10 Comments so far ↓

  1. Jan
    15
    2:11
    PM
    Aaron

    I don’t know who had the worse fate — Lewton, for not making any more (significant) films, or Robson, who would go on to have a routine, mundane directorial career with very few highlights (and almost all of those highlights consisted of either actors he was working with — like Kirk Douglas in Champion — or other collaborators, and never Robson himself.)

    Anyway, I think the doc was a fascinating, melancholic portrait of Lewton. Really makes you feel for the guy. What a clever use of sound design over the doc, too, although I guess most of the cues were from the RKO cycle of films.

    I also had no idea that Lewton worked with Renoir on a project! I haven’t seen the film in question, but I’m now looking forward to it.

  2. Jan
    15
    3:31
    PM
    admin

    Did you see Ghost Ship? I saw it recently and thought it very good. I didn’t know about the Renoir film either. I want to see it, Renoir is a personal hero of mine.

  3. Jan
    15
    11:58
    PM
    Maya

    “…an optical that mimics a shadow passing in front of the camera, like a black panther wiping the lens.”

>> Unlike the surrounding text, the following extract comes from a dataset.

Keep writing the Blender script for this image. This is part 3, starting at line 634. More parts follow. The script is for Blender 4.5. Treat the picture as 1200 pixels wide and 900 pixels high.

    What an evocative phrase! I love it. And after as many times as I have seen Cat People, I now feel compelled to watch it all over again to see it through your eyes!

    Thanks so much for contributing to the Val Lewton blogathon.

  4. Jan
    16
    12:40
    AM
    admin

    My pleasure, thanks for hosting this great tribute to an under appreciated, influential filmmaker.

  5. Jan
    16
    7:34
    PM
    Aaron

    I haven’t seen GHOST SHIP, and I have no excuses as I own that fabulous box-set of the Lewton horror films. I just watched CURSE OF THE CAT PEOPLE last night, and now absolutely adore it; it’s now gotta be one of my top five films that convey the feelings of childhood unadorned (THE NIGHT OF THE HUNTER, obviously, would be another, as would the original INVADERS FROM MARS!).

  6. Jan
    16
    8:07
    PM
    admin

    Curse of the Cat People is a magical film. That would make a great triple bill with your other two choices. Have you ever seen Spirit Of The Beehive? It’s a pretty cool film about a young girl and Frankenstein.

  7. Jan
    16
    10:36
    PM
    Aaron

    I’ve seen SPIRIT OF THE BEEHIVE, and that’s another wise choice to add to this hypothetical quartet of “children’s films”. I watched it a couple of years ago after a friend had recommended it to me (it having been his favourite film) — I really need to check out the Criterion though, as the VHS left something to be desired. I’ve read that it’s one of Monte Hellman’s personal faves.

  8. Jan
    18
    3:50
    AM
    Anonymous

    I saw Beehive years ago at a revival house and it was beautifully shot, a great looking film. Criterion is the way to go with this one. .

  9. May
    7
    2:05
    PM
    keith west

    Hi Finally I found a site the has some good information on masters of horror. I was searching around and found your post Val Lewton, Cat People, Martin Scorsesce, thanks for the good info..I\’ll be checkin back soon.

  10. May
    16
    3:13
    AM
    Nabin

    There is Martin Scorsesce produced and narrated a film about producer Val Lewton, Val Lewton: The Man In the Shadows.
    It’s very good and it’s great to see an under appreciated filmmaker get his owing.